COSENZA C’è un incontro, registrato a casa dell’ex reggente del clan degli “Italiani” Francesco Patitucci, datato 3 marzo del 2020, giudicato interessante dal punto investigativo. L’episodio viene citato dal pm della Dda di Catanzaro, Vito Valerio, nel corso dell’udienza del processo con rito abbreviato scaturito dall’inchiesta “Reset“. Al summit partecipano anche Renato Piromallo e Salvatore Arillo, «la moglie di Gianfranco Bruni va da Francesco Patitucci, con l’intento di chiarire alcune incomprensioni, di chiedere rassicurazioni sugli stipendi». Non è solo la richiesta di sostegno economico al boss ergastolano ad attirare l’attenzione di chi indaga, ma il momento nel quale la circostanza si verifica, quando «è pendente il procedimento a carico di Gianfranco Ruà e Gianfranco Bruni del duplice omicidio Lenti-Gigliotti». L’interesse di Francesco Patitucci, imputato nel medesimo procedimento e «l’unica cosa che gli sta a cuore ovvero l’esito di questo processo per duplice omicidio, perché di qui la differenza ad una condanna verosimilmente all’ergastolo, piuttosto che una condanna per 416 bis nel processo “Reset” che fondamentalmente gli sposterebbe poco in termini di trattamento sanzionatorio».
L’accusa illustra, in aula, la presunta strategia messa in piedi dallo stesso Patitucci deciso a «far rendere dichiarazioni auto ed etero accusatorie in corso di processo agli altri due ergastolani Bruni e Ruà con l’intento di svilire la partecipazione di Francesco Patitucci in questo omicidio e di consentirgli di evitare la condanna». Che tradotto gli consentirebbe «di continuare ad essere capo in libertà della Confederazione di ‘ndrangheta che gli viene contestata».

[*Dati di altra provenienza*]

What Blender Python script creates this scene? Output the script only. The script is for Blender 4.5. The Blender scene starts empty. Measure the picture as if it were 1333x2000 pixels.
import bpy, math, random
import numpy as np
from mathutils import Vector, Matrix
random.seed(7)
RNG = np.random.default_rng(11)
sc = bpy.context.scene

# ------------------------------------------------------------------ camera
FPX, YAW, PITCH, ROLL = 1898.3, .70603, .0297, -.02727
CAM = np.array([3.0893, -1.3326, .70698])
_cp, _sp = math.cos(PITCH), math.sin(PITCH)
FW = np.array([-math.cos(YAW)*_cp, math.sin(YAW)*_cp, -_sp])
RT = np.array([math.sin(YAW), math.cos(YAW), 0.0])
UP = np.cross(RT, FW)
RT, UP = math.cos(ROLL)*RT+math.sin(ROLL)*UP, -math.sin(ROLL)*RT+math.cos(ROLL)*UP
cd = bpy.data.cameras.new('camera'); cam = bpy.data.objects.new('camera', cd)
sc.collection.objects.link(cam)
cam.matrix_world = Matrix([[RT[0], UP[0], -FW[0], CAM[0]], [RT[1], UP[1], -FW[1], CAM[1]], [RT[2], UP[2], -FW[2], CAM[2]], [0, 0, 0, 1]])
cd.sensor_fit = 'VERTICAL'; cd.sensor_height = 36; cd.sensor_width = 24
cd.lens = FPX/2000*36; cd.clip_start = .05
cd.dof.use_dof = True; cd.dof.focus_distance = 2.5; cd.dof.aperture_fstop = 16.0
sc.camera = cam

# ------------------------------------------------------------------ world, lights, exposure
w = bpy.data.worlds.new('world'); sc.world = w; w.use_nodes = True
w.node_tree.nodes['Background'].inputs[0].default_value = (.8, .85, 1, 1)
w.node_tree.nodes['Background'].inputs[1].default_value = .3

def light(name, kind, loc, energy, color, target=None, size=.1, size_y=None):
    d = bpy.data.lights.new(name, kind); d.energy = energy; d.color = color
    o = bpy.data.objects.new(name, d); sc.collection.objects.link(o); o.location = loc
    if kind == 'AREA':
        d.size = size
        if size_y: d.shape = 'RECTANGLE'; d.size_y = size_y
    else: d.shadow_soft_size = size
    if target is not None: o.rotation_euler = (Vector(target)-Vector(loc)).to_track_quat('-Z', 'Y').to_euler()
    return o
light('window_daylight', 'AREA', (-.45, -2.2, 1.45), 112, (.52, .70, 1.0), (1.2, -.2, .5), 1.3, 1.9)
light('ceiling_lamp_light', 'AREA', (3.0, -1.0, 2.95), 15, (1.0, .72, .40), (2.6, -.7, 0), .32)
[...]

Con la chiusura dell’inchiesta “Reset”, infatti, viene contestato ai boss ergastolani Gianfranco Ruà e Gianfranco Bruni il favoreggiamento nei confronti del presunto capo delle cosche “confederate” Francesco Patitucci. Ruà e Bruni avrebbero reso, secondo l’accusa, in Assise, lo scorso anno, false dichiarazioni sul duplice omicidio di Marcello Gigliotti e Francesco Lenti, avvenuto nel febbraio del 1985 a Rende. Ruà e Bruni, «nel corso del processo», avrebbero resto «dichiarazioni escludenti la responsabilità» di Patitucci, aiutandolo a «eludere le investigazioni circa il suo coinvolgimento nella vicenda omicidiaria». In particolare, Ruà in una udienza del marzo 2021, «in sede di confronto» con l’altro imputato Franco Pino, ex capomafia di Cosenza, avrebbe reso «dichiarazioni mendaci». Pur autoaccusandosi, «per la prima volta dopo la sua condanna in primo grado», di aver partecipato al duplice omicidio, avrebbe alterato «la ricostruzione dei fatti e l’individuazione dei soggetti coinvolti» per «accapponare «dalla medesima accusa Francesco Patitucci». (f.b.)